▸ **RECORDED INFORMATION**
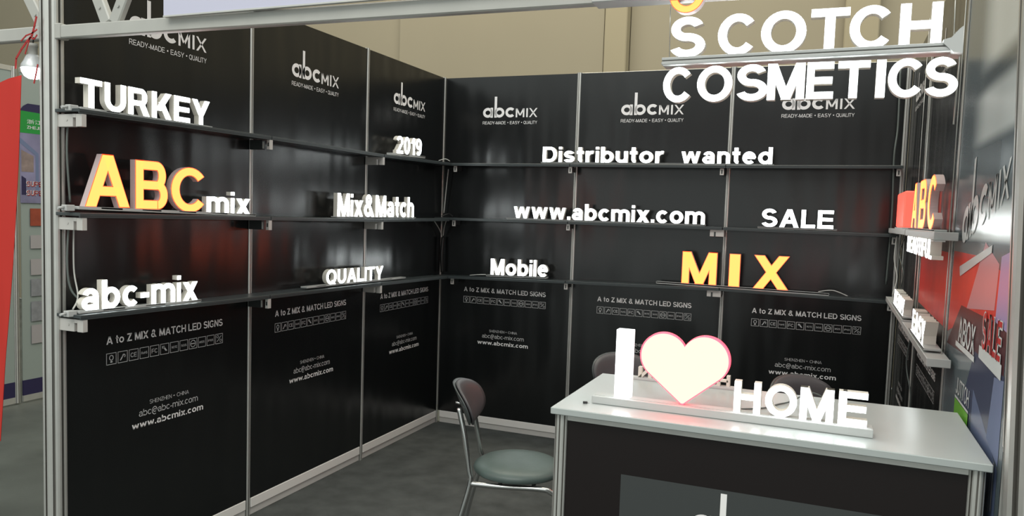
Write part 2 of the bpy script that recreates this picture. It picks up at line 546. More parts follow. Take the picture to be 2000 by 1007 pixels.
WHITE = ('side', 'white_rim', 'white_face')
AMBER = ('side_warm', 'amber_rim', 'amber_face')
REDDISH = ('side_warm', 'amber_rim', 'amber_face')
ROT = {'L': HALF, 'B': 0.0, 'R': -HALF}


def P3(side, s, out, z):
    """point at run s along a wall, 'out' metres in front of it"""
    if side == 'L': return (out, s, z)
    if side == 'B': return (s, 2.97 - out, z)
    if side == 'R': return (2.97 - out, -s, z)


def sign(side, s_left, letters, out, z_left, z_right, s0, s1, label, mats=WHITE, depth=0.026, tray=None,
         tray_h=0.010, group=None, plug=None, w=0.225):
    """letters: [(char, s_start, s_end, cap_h)]; s0,s1 is the run over which z goes from z_left to z_right"""
    root = empty('led_letter_sign', P3(side, s_left, out, z_left), ROT[side], label=label, cat='sign')
    if group: root['group'] = group
    zz = lambda s: (z_right - z_left) * (s - s0) / (s1 - s0)
    for L in letters:
        ch, a, b, h = L[:4]
        mm = L[4] if len(L) > 4 else mats
        extra = L[5] if len(L) > 5 else 0
        sign_letter(root, ch, a - s_left, b - s_left, zz((a + b) / 2) + extra, h, depth, mm, w)
    if tray:
        a, b = tray
        mb = MB()
        mb.bar((a - s_left, depth / 2, zz(a) - tray_h / 2), (b - s_left, depth / 2, zz(b) - tray_h / 2), depth + 0.012, tray_h, 0, 0.0015)
        # lip along both long edges
        for yy in (-0.005, depth + 0.005):
            mb.bar((a - s_left, yy, zz(a) - tray_h * 0.3), (b - s_left, yy, zz(b) - tray_h * 0.3), 0.002, tray_h * 0.6)
        mb.build('tray', M['tray'], root)
    if plug is not None:
        mb = MB()
        mb.box((plug - s_left, 0.0, zz(plug) - 0.019), (plug + 0.035 - s_left, depth, zz(plug) + 0.003), 0, 0.002)
        mb.tube([(plug - s_left, depth / 2, zz(plug) - 0.006), (plug - s_left - 0.022, depth / 2, zz(plug) - 0.009)], 0.005, 8)
        mb.build('connector', M['tray'], root)
    return root


# ---------------------------------------------------------------- floors, hall
mb = MB().box((-14, -9, -0.06), (12, 6.1, -0.012))
tag(mb.build('floor', M['floor']), kind='structure', label='grey sealed hall floor with pale scuffs', cat='floor')
mb = MB().box((-0.03, -0.05, -0.012), (3.05, 3.0, 0.0))
tag(mb.build('floor_carpet', M['carpet']), kind='structure', label='dark grey carpet inside the booth', cat='floor')
wb = empty('wall_hall', (0, 6.0, 0), kind='structure', label='beige exhibition hall wall behind the booth', cat='wall')
for (a, b, o_, mm) in ((-14, -2.2, 0.05, 'hall'), (-2.2, 0.27, 0.0, 'hall'), (0.52, 12, 0.12, 'hall')):
    MB().box((a + 0.004, o_, 0), (b - 0.004, 0.4, 8.5)).build('wall_panel', M[mm], wb)
MB().box((0.275, -0.02, 0), (0.515, 0.4, 8.5), 0, 0.01).build('column', M['hall2'], wb)
MB().box((2.6, -0.02, 0), (2.9, 0.11, 8.5), 0, 0.01).build('column', M['hall2'], wb)
ws = MB().box((-14.2, -9, 0), (-14, 6, 8.5)).build('wall_hall_left', M['hall'])
tag(ws, kind='structure', label='beige hall wall on the far left', cat='wall')


# ---------------------------------------------------------------- prints of the black posters (canonical frame: x right, z up, -y out)
def ring(mb, x, z, rx, rz, w, a0, a1, y, mi=0, n=28):
    for i in range(n):
        t0 = R(a0 + (a1 - a0) * i / n)
        t1 = R(a0 + (a1 - a0) * (i + 1) / n)
        q = lambda t, k: (x + (rx - k) * math.cos(t), y, z + (rz - k) * math.sin(t))
        mb.poly([q(t0, 0), q(t0, w), q(t1, w), q(t1, 0)], mi)


def rect(mb, x0, x1, z0, z1, y, mi=0):
    mb.poly([(x0, y, z0), (x1, y, z0), (x1, y, z1), (x0, y, z1)], mi)


def stroke(mb, p, q, w, y, mi=0):
    """stroke with horizontal ends"""
    mb.poly([(p[0] - w / 2, y, p[1]), (p[0] + w / 2, y, p[1]), (q[0] + w / 2, y, q[1]), (q[0] - w / 2, y, q[1])], mi)


def logo(mb, x, z, k, y=-0.0012, mi=0, shear=0.0):
    """x = left end, z = baseline, k = scale (1 -> 0.404 m wide)"""
    n0 = len(mb.v)
    w = 0.0185
    h = 0.068
    rx = 0.037
    ring(mb, x + 0.037 * k, z + h / 2 * k, rx * k, h / 2 * k, w * k, 0, 360, y, mi)
    rect(mb, x + 0.057 * k, x + 0.0755 * k, z, z + h * k, y, mi)
    rect(mb, x + 0.086 * k, x + 0.1045 * k, z, z + 0.143 * k, y, mi)
    ring(mb, x + 0.124 * k, z + h / 2 * k, rx * k, h / 2 * k, w * k, 0, 360, y, mi)
    ring(mb, x + 0.206 * k, z + h / 2 * k, rx * k, h / 2 * k, w * k, 42, 318, y, mi)
    t = 0.0115 * k
    X = x + 0.252 * k
    H = 0.060 * k
    stroke(mb, (X, z), (X, z + H), t, y, mi)
    stroke(mb, (X, z + H), (X + 0.026 * k, z + 0.012 * k), t, y, mi)
    stroke(mb, (X + 0.026 * k, z + 0.012 * k), (X + 0.052 * k, z + H), t, y, mi)
    stroke(mb, (X + 0.052 * k, z), (X + 0.052 * k, z + H), t, y, mi)
    stroke(mb, (X + 0.077 * k, z), (X + 0.077 * k, z + H), t, y, mi)
    stroke(mb, (X + 0.098 * k, z), (X + 0.146 * k, z + H), t, y, mi)
    stroke(mb, (X + 0.098 * k, z + H), (X + 0.146 * k, z), t, y, mi)
    if shear:
        for i in range(n0, len(mb.v)):
            v = mb.v[i]
            mb.v[i] = (v[0], v[1], v[2] + (v[0] - x) * shear)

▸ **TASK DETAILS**
Without the pictures, copy the material exactly as given.

▸ **EXERCISE ANSWER**
Write part 2 of the bpy script that recreates this picture. It picks up at line 546. More parts follow. Take the picture to be 2000 by 1007 pixels.
WHITE = ('side', 'white_rim', 'white_face')
AMBER = ('side_warm', 'amber_rim', 'amber_face')
REDDISH = ('side_warm', 'amber_rim', 'amber_face')
ROT = {'L': HALF, 'B': 0.0, 'R': -HALF}


def P3(side, s, out, z):
    """point at run s along a wall, 'out' metres in front of it"""
    if side == 'L': return (out, s, z)
    if side == 'B': return (s, 2.97 - out, z)
    if side == 'R': return (2.97 - out, -s, z)


def sign(side, s_left, letters, out, z_left, z_right, s0, s1, label, mats=WHITE, depth=0.026, tray=None,
         tray_h=0.010, group=None, plug=None, w=0.225):
    """letters: [(char, s_start, s_end, cap_h)]; s0,s1 is the run over which z goes from z_left to z_right"""
    root = empty('led_letter_sign', P3(side, s_left, out, z_left), ROT[side], label=label, cat='sign')
    if group: root['group'] = group
    zz = lambda s: (z_right - z_left) * (s - s0) / (s1 - s0)
    for L in letters:
        ch, a, b, h = L[:4]
        mm = L[4] if len(L) > 4 else mats
        extra = L[5] if len(L) > 5 else 0
        sign_letter(root, ch, a - s_left, b - s_left, zz((a + b) / 2) + extra, h, depth, mm, w)
    if tray:
        a, b = tray
        mb = MB()
        mb.bar((a - s_left, depth / 2, zz(a) - tray_h / 2), (b - s_left, depth / 2, zz(b) - tray_h / 2), depth + 0.012, tray_h, 0, 0.0015)
        # lip along both long edges
        for yy in (-0.005, depth + 0.005):
            mb.bar((a - s_left, yy, zz(a) - tray_h * 0.3), (b - s_left, yy, zz(b) - tray_h * 0.3), 0.002, tray_h * 0.6)
        mb.build('tray', M['tray'], root)
    if plug is not None:
        mb = MB()
        mb.box((plug - s_left, 0.0, zz(plug) - 0.019), (plug + 0.035 - s_left, depth, zz(plug) + 0.003), 0, 0.002)
        mb.tube([(plug - s_left, depth / 2, zz(plug) - 0.006), (plug - s_left - 0.022, depth / 2, zz(plug) - 0.009)], 0.005, 8)
        mb.build('connector', M['tray'], root)
    return root


# ---------------------------------------------------------------- floors, hall
mb = MB().box((-14, -9, -0.06), (12, 6.1, -0.012))
tag(mb.build('floor', M['floor']), kind='structure', label='grey sealed hall floor with pale scuffs', cat='floor')
mb = MB().box((-0.03, -0.05, -0.012), (3.05, 3.0, 0.0))
tag(mb.build('floor_carpet', M['carpet']), kind='structure', label='dark grey carpet inside the booth', cat='floor')
wb = empty('wall_hall', (0, 6.0, 0), kind='structure', label='beige exhibition hall wall behind the booth', cat='wall')
for (a, b, o_, mm) in ((-14, -2.2, 0.05, 'hall'), (-2.2, 0.27, 0.0, 'hall'), (0.52, 12, 0.12, 'hall')):
    MB().box((a + 0.004, o_, 0), (b - 0.004, 0.4, 8.5)).build('wall_panel', M[mm], wb)
MB().box((0.275, -0.02, 0), (0.515, 0.4, 8.5), 0, 0.01).build('column', M['hall2'], wb)
MB().box((2.6, -0.02, 0), (2.9, 0.11, 8.5), 0, 0.01).build('column', M['hall2'], wb)
ws = MB().box((-14.2, -9, 0), (-14, 6, 8.5)).build('wall_hall_left', M['hall'])
tag(ws, kind='structure', label='beige hall wall on the far left', cat='wall')


# ---------------------------------------------------------------- prints of the black posters (canonical frame: x right, z up, -y out)
def ring(mb, x, z, rx, rz, w, a0, a1, y, mi=0, n=28):
    for i in range(n):
        t0 = R(a0 + (a1 - a0) * i / n)
        t1 = R(a0 + (a1 - a0) * (i + 1) / n)
        q = lambda t, k: (x + (rx - k) * math.cos(t), y, z + (rz - k) * math.sin(t))
        mb.poly([q(t0, 0), q(t0, w), q(t1, w), q(t1, 0)], mi)


def rect(mb, x0, x1, z0, z1, y, mi=0):
    mb.poly([(x0, y, z0), (x1, y, z0), (x1, y, z1), (x0, y, z1)], mi)


def stroke(mb, p, q, w, y, mi=0):
    """stroke with horizontal ends"""
    mb.poly([(p[0] - w / 2, y, p[1]), (p[0] + w / 2, y, p[1]), (q[0] + w / 2, y, q[1]), (q[0] - w / 2, y, q[1])], mi)


def logo(mb, x, z, k, y=-0.0012, mi=0, shear=0.0):
    """x = left end, z = baseline, k = scale (1 -> 0.404 m wide)"""
    n0 = len(mb.v)
    w = 0.0185
    h = 0.068
    rx = 0.037
    ring(mb, x + 0.037 * k, z + h / 2 * k, rx * k, h / 2 * k, w * k, 0, 360, y, mi)
    rect(mb, x + 0.057 * k, x + 0.0755 * k, z, z + h * k, y, mi)
    rect(mb, x + 0.086 * k, x + 0.1045 * k, z, z + 0.143 * k, y, mi)
    ring(mb, x + 0.124 * k, z + h / 2 * k, rx * k, h / 2 * k, w * k, 0, 360, y, mi)
    ring(mb, x + 0.206 * k, z + h / 2 * k, rx * k, h / 2 * k, w * k, 42, 318, y, mi)
    t = 0.0115 * k
    X = x + 0.252 * k
    H = 0.060 * k
    stroke(mb, (X, z), (X, z + H), t, y, mi)
    stroke(mb, (X, z + H), (X + 0.026 * k, z + 0.012 * k), t, y, mi)
    stroke(mb, (X + 0.026 * k, z + 0.012 * k), (X + 0.052 * k, z + H), t, y, mi)
    stroke(mb, (X + 0.052 * k, z), (X + 0.052 * k, z + H), t, y, mi)
    stroke(mb, (X + 0.077 * k, z), (X + 0.077 * k, z + H), t, y, mi)
    stroke(mb, (X + 0.098 * k, z), (X + 0.146 * k, z + H), t, y, mi)
    stroke(mb, (X + 0.098 * k, z + H), (X + 0.146 * k, z), t, y, mi)
    if shear:
        for i in range(n0, len(mb.v)):
            v = mb.v[i]
            mb.v[i] = (v[0], v[1], v[2] + (v[0] - x) * shear)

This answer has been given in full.